Ladies and gentlemen,

I began this speech by posing the question: Will the post-crisis regulatory and supervisory regime a project be finished soon? My response to this question is that while the Basel III reforms are set to be finalised by the end of the year and while there are no further reform plans in the policy pipeline, I feel we should frame the overall question a little differently. In my view, the supervisory and regulatory changes witnessed in Europe and in many other parts of the planet do not represent a response to a call for "optimal" stability, but they have set the basis for an evolutionarily fit regime. It is not just a matter of quantity, as suggested by current arguments about calibration and by newspaper articles focusing on over-regulation.

Confronted with an adaptable financial system, important improvements in supervisory and regulatory regime include:

  • addressing incoherent regulation across countries and closing regulatory loopholes
  • extending our supervisory lines of defence to circumvent the risk of putting all our eggs in one basket
  • exploiting the possible synergies of the supervision in the Euro area to make sure that existing incentives match the original intentions

The evolutionary approach to financial stability amounts to more than an academic dry run. It shines a light on regulatory strategies which have come about as a high-priced lesson from past crises. Financial stability is not a narrow concept and it cannot be achieved through a singular, ideal set of policies and institutions. There is constant evolution wherever we look. Instead of directing our energies to identifying some unknown optimal state, we need to strive for plausible processes and a robust set of institutions.

The current narratives criticising over-regulation and over-supervision need to reflect these aspects as well. For representatives of the financial industry who are suspicious of overprotective administrative bodies as the force behind recent reforms, the evolutionary perspective should offer some alternative explanations.

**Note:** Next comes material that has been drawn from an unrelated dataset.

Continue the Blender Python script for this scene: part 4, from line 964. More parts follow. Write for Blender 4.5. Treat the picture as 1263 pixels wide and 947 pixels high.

Suffice to say, the precautionary measures that have been taken do not render criticism from the banking industry entirely meaningless. Input from the industry is welcome, as this helps to better understand the permanently evolving financial system. But we should be wary of distorted arguments based on partial calculations and a selective approach to the various pros and cons. Rather than looking at the status quo and asking whether there has been too-much or too little regulation and supervision thus far, we should recognise that we have a common interest in achieving better regulation. This is not a matter of mere quantity, but of quality and prudence, too. Just as our own health is not defined solely by the number of pills we take, the health of the financial sector, alive as it is, cannot be safeguarded by simply prescribing a narrow set of financial and supervisory remedies.

Thank you.


1  Human resources for banking supervision in the SSM are expressed in Full Time Equivalents (FTE).